Universal Studios is making a World War II film about a bunch of Americans who captured Hitler's Enigma machine and subsequently broke the Nazi codes.

The film has raised more than a few hackles in Britain - because the capture of the machine was in fact made by the British Navy - and it was British experts that cracked the codes at the top-secret Bletchley Park base in Buckinghamshire.

Their work led to the deciphering of German navy messages and helped to save many British convoys.

'Based on real events'


[ image: The Enigma machine was vital cracking Hitler's secret codes]
The Enigma machine was vital cracking Hitler's secret codes
The $55m Hollywood production, expected to star Harvey Keitel and Jon Bon Jovi, is also considering switching the action from the mid-Atlantic to the Mediterranean. The studio said it won't promote the film as fact but will instead say it is based on real events.

The Royal Navy said it is not surprised by the Hollywood plans. "It is unfortunate, but it is not the first time, and I am sure it will not be the last, that Hollywood has distorted history."

The recent World War II blockbuster Saving Private Ryan angered some British veterans because the film only showed Americans in northern France.

'Typical American approach'

Captain Joe Baker-Cresswell was the wartime commander of the Royal Navy destroyer HMS Bulldog which seized the machine from a German U-boat in May 1941.

Speaking on BBC Radio 4's Today programme his son Charles Baker-Cresswell said he was disappointed by the film.

"It's a typical American approach.

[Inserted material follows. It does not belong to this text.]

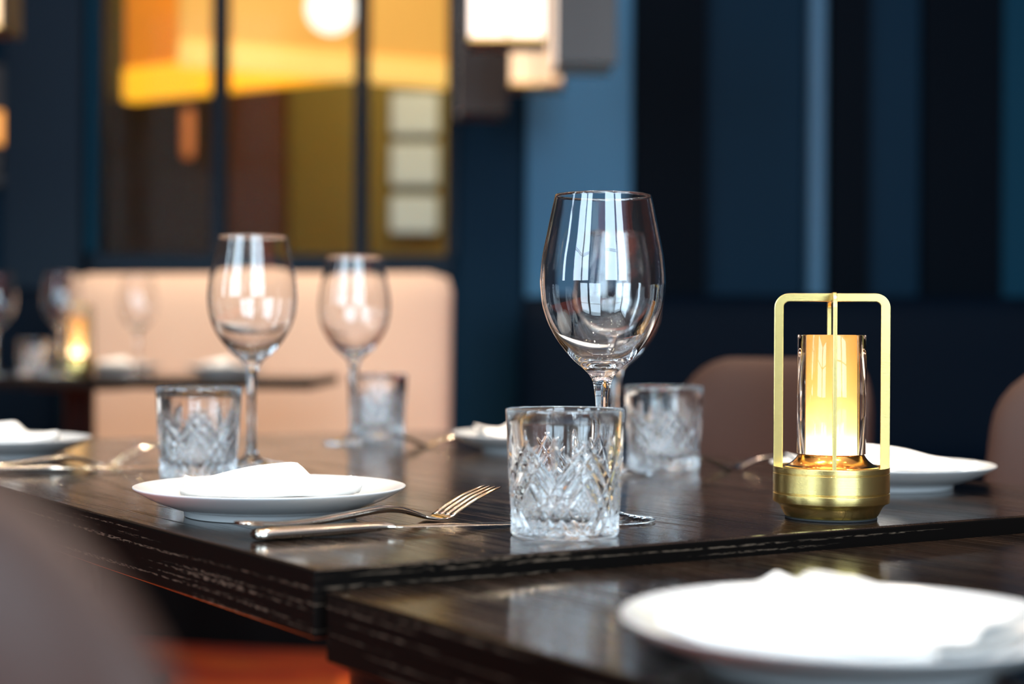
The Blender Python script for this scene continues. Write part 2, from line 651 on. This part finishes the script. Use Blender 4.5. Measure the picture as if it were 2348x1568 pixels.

We've seen this time and time again."


[ image: Pearl Harbour: The subject of many US World War II films]
Pearl Harbour: The subject of many US World War II films
Back in 1941 the submarine that was carrying the enigma machine had already sunk two ships from the convoy the Bulldog was accompanying, when depth charges forced it to the surface.

Luckily Captain Baker-Cresswell decided to board the submarine before sinking it - an action he later described as a "whim".

The crew found vital code books which the German crew had not had time to destroy. They listed the top secret codes the Germans were to use for the next four months of the war.

Charles Baker-Cresswell said of his father's discovery: "As soon as they got the stuff on board he realised he had something pretty rare."